The Cuban Adjustment Act has long made that path feel dependable. Enacted on November 2, 1966 as Public Law 89-732, the law lets eligible Cubans who were admitted or paroled into the United States apply to adjust status after one year of physical presence. That promise shaped migration decisions for decades. Now, according to Cato Institute analysis, thousands of cases were placed on hold even as 7,086 Cubans filed residency applications in January 2026.

The same analysis ties the collapse to Trump administration policy changes and expanded screening and vetting procedures. It says the approval squeeze landed alongside a far harsher enforcement climate: ICE arrests of Cubans rose 463% from October 2024 to January 2026. Monthly arrests climbed from fewer than 200 in late 2024 to more than 1,000 by late 2025. One Cato author said Cubans were facing "even more concerted targeting" than most other immigrant groups. Ending Cuban Adjustment Act green-card approvals, the report said, helped ICE drive the arrest surge.

That is the practical reality for people weighing what to do now. Waiting in the United States no longer looks like a clean legal strategy when residency cases can sit on hold for months and enforcement is rising. Leaving Cuba is harder too. Bloomberg reported in April 2026 that flights are scarce, paperwork is difficult to obtain, and routes through other countries are closing under pressure from Washington, narrowing the options for families trying to move legally. For some, that means delaying the trip. For others, it means trying to reroute through a third country before the doors close again. For the most desperate, the shrinking legal path increases the risk of irregular migration.

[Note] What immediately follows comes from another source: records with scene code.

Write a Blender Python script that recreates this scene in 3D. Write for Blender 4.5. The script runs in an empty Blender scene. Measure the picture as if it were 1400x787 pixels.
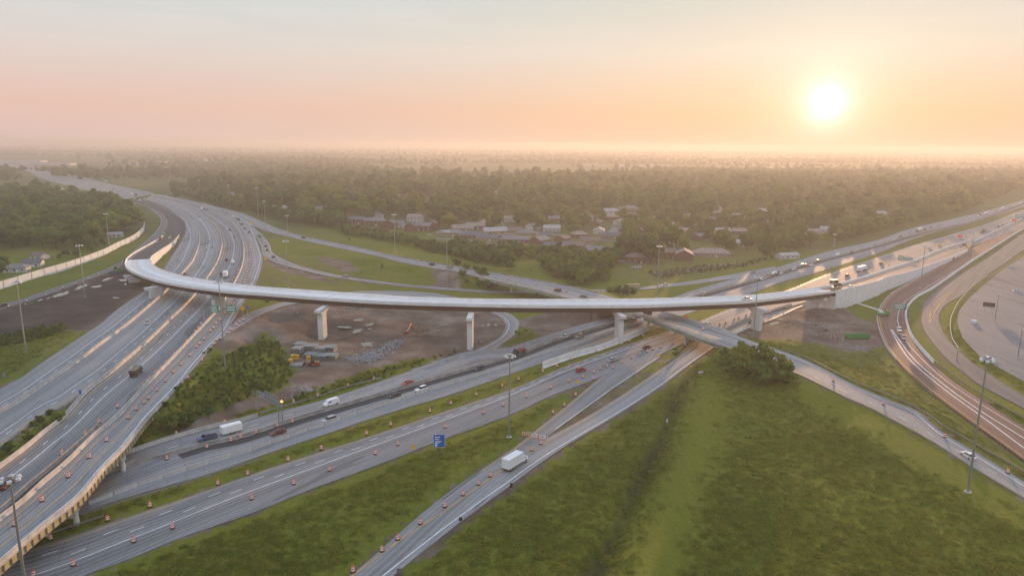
import bpy, bmesh, math, random
import numpy as np
from mathutils import Vector, Matrix, kdtree
random.seed(7); rng = np.random.default_rng(7)
S = bpy.context.scene
# ------------------------------------------------------------------ camera
H = 88.0
FPX, CX, CY = 960.0, 700.0, 393.5
PITCH = math.atan2(CY - 199.2, FPX); ROLL = math.radians(0.49)
cam_d = bpy.data.cameras.new('camera'); cam = bpy.data.objects.new('camera', cam_d)
S.collection.objects.link(cam); S.camera = cam
cam_d.sensor_width = 36.0; cam_d.lens = 36.0 * FPX / 1400.0
cam_d.clip_start = 1.0; cam_d.clip_end = 60000.0
cam.matrix_world = Matrix.Translation((0, 0, H)) @ Matrix.Rotation(math.pi / 2 - PITCH, 4, 'X') @ Matrix.Rotation(ROLL, 4, 'Z')
# ------------------------------------------------------------------ sky and sun
SUN_AZ, SUN_EL = math.radians(23.34), math.radians(3.2)
LAMP_EL = math.radians(4.6)
W = bpy.data.worlds.new('World'); S.world = W; W.use_nodes = True
def build_world():
    nt = W.node_tree; nt.nodes.clear(); N = nt.nodes.new; L = nt.links.new
    out = N('ShaderNodeOutputWorld'); bg = N('ShaderNodeBackground'); bg.inputs['Strength'].default_value = 1.0
    L(bg.outputs[0], out.inputs[0])
    sky = N('ShaderNodeTexSky'); sky.sky_type = 'NISHITA'; sky.sun_disc = False
    sky.sun_elevation = SUN_EL; sky.sun_rotation = SUN_AZ; sky.dust_density = 3.0; sky.air_density = 1.0
    tc = N('ShaderNodeTexCoord')
    sep = N('ShaderNodeSeparateXYZ'); L(tc.outputs['Generated'], sep.inputs[0])
    def ramp(stops):
        r = N('ShaderNodeValToRGB'); cr = r.color_ramp
        while len(cr.elements) > 1: cr.elements.remove(cr.elements[-1])
        for i, (p, c) in enumerate(stops):
            e = cr.elements[0] if i == 0 else cr.elements.new(p)
            e.position = p; e.color = (*c, 1)
        L(sep.outputs['Z'], r.inputs[0]); return r
    # elevation (sine) -> radiance, away from and towards the rising sun
    a = ramp([(0.0, SKY_A[0]), (0.045, SKY_A[1]), (0.12, SKY_A[2]), (0.19, SKY_A[3]), (0.45, SKY_A[4]), (1.0, SKY_A[5])])
    b = ramp([(0.0, SKY_B[0]), (0.045, SKY_B[1]), (0.12, SKY_B[2]), (0.19, SKY_B[3]), (0.45, SKY_B[4]), (1.0, SKY_B[5])])
    sd = Vector((math.sin(SUN_AZ) * math.cos(SUN_EL), math.cos(SUN_AZ) * math.cos(SUN_EL), math.sin(SUN_EL)))
    dot = N('ShaderNodeVectorMath'); dot.operation = 'DOT_PRODUCT'; dot.inputs[1].default_value = sd
    L(tc.outputs['Generated'], dot.inputs[0])
    def math_(op, x, y=None):
        m = N('ShaderNodeMath'); m.operation = op
        if isinstance(x, (int, float)): m.inputs[0].default_value = x
        else: L(x, m.inputs[0])
        if y is not None:
            if isinstance(y, (int, float)): m.inputs[1].default_value = y
            else: L(y, m.inputs[1])
        return m.outputs[0]
    d = math_('MAXIMUM', dot.outputs['Value'], 0.0)
    near = math_('POWER', d, 7.0)
    mix = N('ShaderNodeMix'); mix.data_type = 'RGBA'; L(near, mix.inputs[0]); L(a.outputs[0], mix.inputs[6]); L(b.outputs[0], mix.inputs[7])
    # thin high cirrus, world space
    mp = N('ShaderNodeMapping'); mp.inputs['Scale'].default_value = (3.0, 3.0, 26.0); mp.inputs['Rotation'].default_value = (0.05, 0.12, 0)
    L(tc.outputs['Generated'], mp.inputs[0])
    nz = N('ShaderNodeTexNoise'); nz.inputs['Scale'].default_value = 1.3; nz.inputs['Detail'].default_value = 5; nz.inputs['Roughness'].default_value = .6
    L(mp.outputs[0], nz.inputs['Vector'])
    cir = N('ShaderNodeMapRange'); L(nz.outputs[0], cir.inputs[0]); cir.inputs[1].default_value = .45; cir.inputs[2].default_value = .8; cir.inputs[3].default_value = 0; cir.inputs[4].default_value = .16
    hi = N('ShaderNodeMapRange'); L(sep.outputs['Z'], hi.inputs[0]); hi.inputs[1].default_value = .04; hi.inputs[2].default_value = .16; hi.inputs[3].default_value = 0; hi.inputs[4].default_value = 1
    cm = N('ShaderNodeMix'); cm.data_type = 'RGBA'; L(math_('MULTIPLY', cir.outputs[0], hi.outputs[0]), cm.inputs[0]); L(mix.outputs[2], cm.inputs[6]); cm.inputs[7].default_value = (.95, .84, .74, 1)
    # the sun itself and the aureole of the hazy air round it
    def glow(exp, col, prev):
        p = math_('POWER', d, exp)
        m = N('ShaderNodeMix'); m.data_type = 'RGBA'; m.blend_type = 'ADD'; m.clamp_result = False
        L(p, m.inputs[0]); L(prev, m.inputs[6]); m.inputs[7].default_value = (*col, 1)
        return m.outputs[2]
    c = cm.outputs[2]
    for e_, col in GLOWS: c = glow(e_, col, c)
    sk = N('ShaderNodeMix'); sk.data_type = 'RGBA'; sk.blend_type = 'ADD'; sk.inputs[0].default_value = SKY_NISHITA
    L(c, sk.inputs[6]); L(sky.outputs[0], sk.inputs[7])
    L(sk.outputs[2], bg.inputs['Color'])
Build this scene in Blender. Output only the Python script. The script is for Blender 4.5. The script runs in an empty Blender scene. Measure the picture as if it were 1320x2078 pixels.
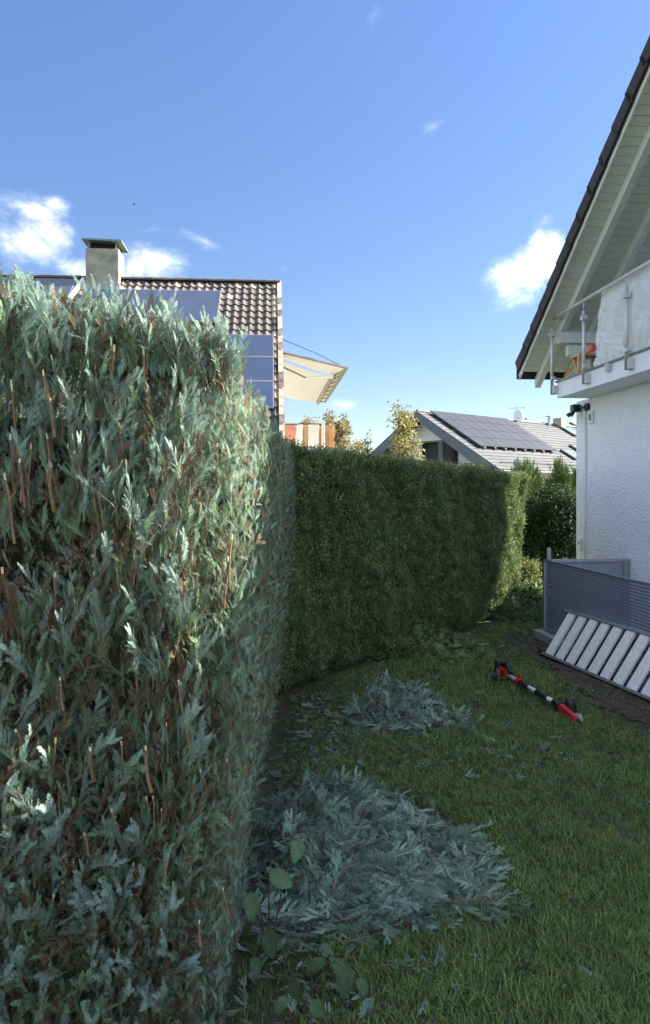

The slowdown is not limited to Cubans. Cato said family-based green-card approvals fell 54% between July 2025 and January 2026, while refugee approvals dropped 99% over the same period. But for Cubans, the hit lands differently because the adjustment law has been the one route many households trusted most. With approvals down to 15 in January 2026, that old certainty has been replaced by delay, fear and a hard recalculation of whether to wait, move or gamble.